Sunday, April 27, 2008

The weight ... part 1


I decided it would be good to share my story, as it pertains to my struggles with weight. Of course, it's a rather lengthy and detailed saga, and I suspect it may take awhile. So ... this may well be "part one".

When I was six years old, I was the cutest little girl ... really. Long blond hair, slim, big smile. My 1st grade picture and the ones taken before that showed a slim and trim little girl.

My 2nd grade picture showed a different child. Markedly overweight, short hair, definite double chin, still a smile, but not the same at all. Rather than going into the reasons behind the big change, I will just say that it (the excess weight) has been a part of my life since I was seven years old.

I remember, as a child, sitting at the table and absolutely stuffing my face with food. I remember feeling "numb" and just eating and eating until things faded away. Not a good memory, but there it is.

In 6th grade, we had to all get weighed. In front of the class. One person (my male teacher) weighed the kids, and called out the weight to someone else, who wrote it down. I still remember my weight. 168. More than any other child in the room. Mortifying.

High school was torture. By the 11th grade, I had found my little niche and my days were at least tolerable. But it was still bad.

I felt powerless to lose weight. Really and truly powerless. Food meant far too much to me; it was comfort and friendship and happiness and peace. It made life better; bad days were not so bad when I could eat until I was full. Although looking back, I don't remember being full ... I never felt full.

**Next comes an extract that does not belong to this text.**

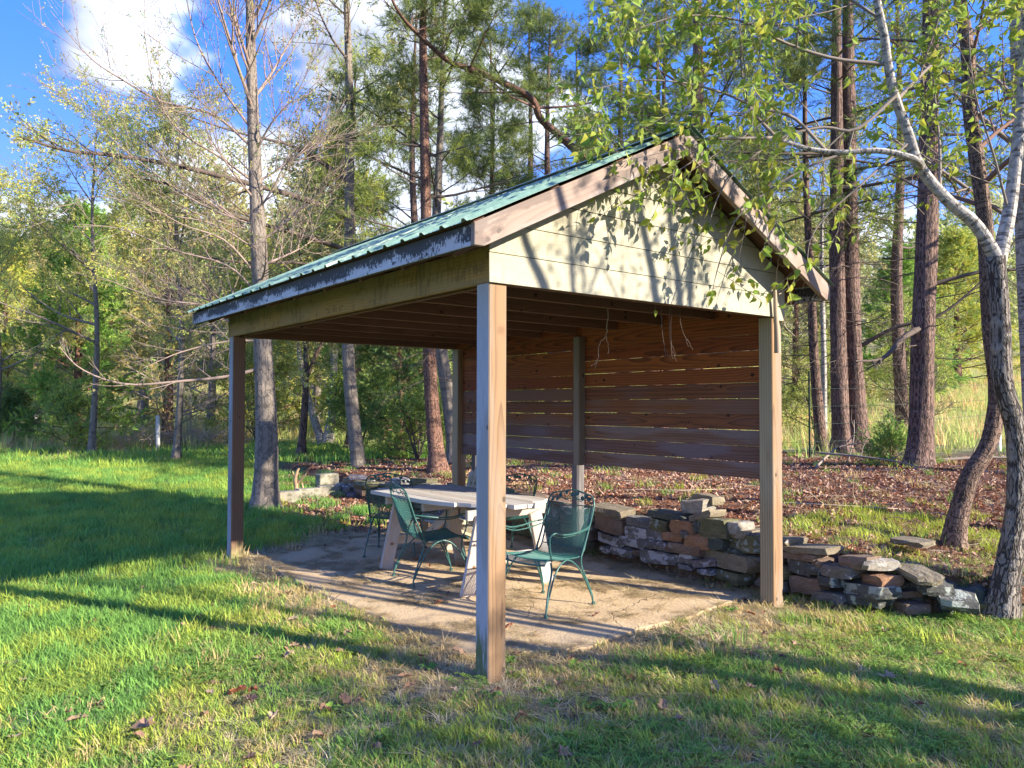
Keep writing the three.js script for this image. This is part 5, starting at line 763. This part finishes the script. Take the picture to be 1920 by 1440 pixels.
// ---------------------------------------------------------------- green wrought-iron chairs with mesh seats
{
  const paint = (k) => { const map = tex(128, 128, (u, v) => { const f = fbm(u * 16, v * 16, 4), w = sstep(fbm(u * 30 + 4, v * 30, 3), 0.62, 0.7); return mix3(mix3([0.024 * k, 0.11 * k, 0.098 * k], [0.04 * k, 0.165 * k, 0.145 * k], f), [0.16, 0.2, 0.19], w * 0.5); }, { srgb: true, sx: 3, sy: 3 }); return std({ map, roughness: 0.38, metalness: 0.0 }); };
  const M_IRON = paint(0.7), M_MESH = paint(1.1);
  const chair = thing('patio_chair', '', 'chair'), W = 0.235;
  // the curved sheet of seat and back, as a profile in (z, y); s from 0 at the front lip to 1 at the top
  const prof = new THREE.CatmullRomCurve3([V(0, 0.395, 0.27), V(0, 0.425, 0.24), V(0, 0.418, 0.1), V(0, 0.405, -0.1), V(0, 0.415, -0.19), V(0, 0.46, -0.235), V(0, 0.62, -0.285), V(0, 0.8, -0.345)]);
  const on = (s, x) => { const q = prof.getPoint(s), bow = (1 - (x / W) ** 2); return V(x, q.y - 0.014 * bow * (1 - sstep(s, 0.5, 0.75)), q.z - 0.028 * bow * sstep(s, 0.55, 0.9)); };
  const plen = prof.getLength();
  // expanded metal: two families of slanting strands
  const t = new Tubes(), pitch = 0.0155, slope = 0.62;
  for (const d of [-1, 1]) for (let c = -2 * W / slope; c < plen + 2 * W / slope; c += pitch * 1.65) {
    const pts = []; for (let k = 0; k <= 24; k++) { const x = -W + 2 * W * k / 24, l = c + (d * x) / slope; if (l >= 0 && l <= plen) pts.push(on(l / plen, x)); }
    if (pts.length > 1) t.add(pts, pts.map(() => 0.0021), 3);
  }
  part('mesh_seat', t.geo(), M_MESH, chair);
  const fr = new Tubes(), tube = (c, pts, r, n = pts.length * 5, seg = 7) => { const P = new THREE.CatmullRomCurve3(pts.map((q) => V(...q)), false, 'centripetal').getPoints(n); c.add(P, P.map(() => r), seg); };
  const rim = [...Array(15)].map((_, k) => on(k / 14, -W)), rim2 = rim.map((q) => V(-q.x, q.y, q.z)); for (const R of [rim, rim2]) fr.add(R, R.map(() => 0.0065), 7);
  for (const s of [0, 0.43, 0.72, 1]) { const P = [...Array(9)].map((_, k) => on(s, -W + 2 * W * k / 8)); fr.add(P, P.map(() => (s === 0 ? 0.008 : 0.005)), 6); }
  part('seat_frame', fr.geo(), M_IRON, chair);
  // the outer back hoop with its arched top
  const hoop = new Tubes(); tube(hoop, [[-W - 0.016, 0.4, -0.17], [-W - 0.018, 0.62, -0.272], [-W - 0.016, 0.84, -0.35], [-W + 0.02, 0.885, -0.368], [-0.12, 0.905, -0.385], [0, 0.925, -0.395], [0.12, 0.905, -0.385], [W - 0.02, 0.885, -0.368], [W + 0.016, 0.84, -0.35], [W + 0.018, 0.62, -0.272], [W + 0.016, 0.4, -0.17]], 0.008, 60, 8);
  part('back_frame', hoop.geo(), M_IRON, chair);
  // cast leaves and tendrils in the top rail
  const r = rng(8), orn = [];
  for (let k = 0; k < 11; k++) { const x = -0.2 + 0.4 * k / 10, g = leafShape(0.05, 0.036, 0.05, 0.12), y = 0.848 + 0.03 * (1 - (x / 0.22) ** 2) + (r() - 0.5) * 0.012; g.rotateX(Math.PI / 2); g.rotateZ(r() * 6.28); g.rotateX(-0.3); g.translate(x, y, -0.362 - 0.025 * (1 - (x / 0.22) ** 2)); orn.push(g); }
  part('cast_leaves', mergeGeometries(orn), M_IRON, chair);
  const ten = new Tubes(); tube(ten, [[-0.23, 0.82, -0.345], [-0.16, 0.87, -0.365], [-0.08, 0.835, -0.375], [0, 0.885, -0.385], [0.08, 0.835, -0.375], [0.16, 0.87, -0.365], [0.23, 0.82, -0.345]], 0.004, 40, 5); tube(ten, [[-0.23, 0.855, -0.35], [-0.12, 0.85, -0.37], [0, 0.85, -0.38], [0.12, 0.85, -0.37], [0.23, 0.855, -0.35]], 0.0035, 30, 5);
  part('tendril', ten.geo(), M_IRON, chair);
  for (const s of [-1, 1]) {
    const x = s * (W + 0.018), arm = new Tubes(); tube(arm, [[x, 0.655, -0.285], [s * 0.29, 0.645, -0.2], [s * 0.3, 0.625, -0.05], [s * 0.295, 0.625, 0.1], [s * 0.28, 0.645, 0.2], [s * 0.265, 0.62, 0.235], [s * 0.26, 0.5, 0.23], [s * 0.25, 0.42, 0.2]], 0.0075, 44, 7); tube(arm, [[x, 0.63, -0.275], [s * 0.255, 0.615, -0.18], [s * 0.262, 0.6, -0.05], [s * 0.262, 0.602, 0.1], [s * 0.262, 0.63, 0.2]], 0.0055, 26, 6);
    const am = part('arm', arm.geo(), M_IRON, chair), lv = []; for (let k = 0; k < 6; k++) { const g = leafShape(0.04, 0.03, 0.05, 0.1); g.rotateY(k * 1.3); g.translate(s * 0.28, 0.612, -0.14 + k * 0.05); lv.push(g); } part('cast_leaves', mergeGeometries(lv), M_IRON, am);
    const rear = new Tubes(); tube(rear, [[x, 0.47, -0.2], [s * 0.245, 0.4, -0.18], [s * 0.24, 0.33, -0.19], [s * 0.255, 0.2, -0.245], [s * 0.272, 0.08, -0.29], [s * 0.28, 0.012, -0.3]], 0.0085, 30, 8); tube(rear, [[s * 0.24, 0.405, 0.0], [s * 0.242, 0.38, -0.07], [s * 0.25, 0.3, -0.16], [s * 0.262, 0.18, -0.235], [s * 0.273, 0.07, -0.287]], 0.0075, 24, 7); rear.add([V(s * 0.28, 0.016, -0.3), V(s * 0.281, 0, -0.302)], [0.017, 0.019], 10); part('leg', rear.geo(), M_IRON, chair);
    const front = new Tubes(); tube(front, [[s * 0.24, 0.41, 0.2], [s * 0.243, 0.33, 0.195], [s * 0.255, 0.2, 0.245], [s * 0.27, 0.08, 0.285], [s * 0.275, 0.012, 0.3]], 0.0085, 28, 8); tube(front, [[s * 0.24, 0.405, 0.0], [s * 0.243, 0.38, 0.08], [s * 0.25, 0.29, 0.17], [s * 0.262, 0.16, 0.24], [s * 0.27, 0.07, 0.285]], 0.0075, 24, 7); front.add([V(s * 0.275, 0.016, 0.3), V(s * 0.276, 0, 0.302)], [0.017, 0.019], 10); part('leg', front.geo(), M_IRON, chair);
  }
  const set = (c, a, b, fa, fb, y, label) => { const p = toW(a, b, y), q = toW(a + fa, b + fb), d = q.sub(toW(a, b)); c.position.copy(p); c.rotation.y = Math.atan2(d.x, d.z); c.userData.label = label; c.userData.group = 'green mesh chairs round the plank table'; };
  const copy = () => { const c = chair.clone(); c.name = numbered('patio_chair'); c.userData = { category: 'chair' }; scene.add(c); return c; };
  set(chair, 2.58, 1.22, -0.19, 0.98, 0.024, 'green mesh chair tucked under the near side of the table, its back to the lawn');
  set(copy(), 1.18, 1.44, 0.995, -0.1, 0.024, 'green mesh chair at the right end of the table, its back towards the stone wall');
  set(copy(), 3.98, 1.6, -0.84, -0.54, 0.024, 'dark green mesh chair at the left end of the table, behind the table top');
  set(copy(), 3.2, 2.52, -0.42, -0.9, 0.024, 'green mesh chair on the far side of the table, below the plank screen');
}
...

At the beginning of my second year in college (Fall 1980) I had an "encounter" with one of my teachers. He was actually the Dean of the School of Music, and to this day I consider him my "second dad". Anyway, he called me into his office and talked to me about my weight. He wanted to help me and he told me about Atkins. I'll always be thankful to him for that. No one had ever talked to me like that, like I mattered and was valuable and was worth the trouble...

At that point, I weighed 248 pounds. I started eating low carb, based on what he told me I could and could not eat. I remember eating meat, veggies, salad with blue cheese dressing, and pork rinds -- no potatoes, no bread, no sweets, and no fruit. I didn't read a book or anything ... just ate what I was told to eat. I definitely considered it "a diet" and thought of it as a temporary part of my life.

I was very successful at losing weight that fall. By Christmas I had lost about 45 pounds. I felt great and felt like I looked so much better. But then Christmas came, and I remember deciding I would go off my "diet" for the holidays.

To be continued...

2 comments:

Vikki said...

It's amazing how much of me I see in your story. Except my mom tried to help me. She tried to help herself too. But by h/s graduation I was weighing in over 300. Yep a big girl! I didn't discover Atkins until 2004

Patty said...

Why does that not surprise me? :-) We share so much and have so many parallels. I'm always amused and interested to find out what all we share in common, girl!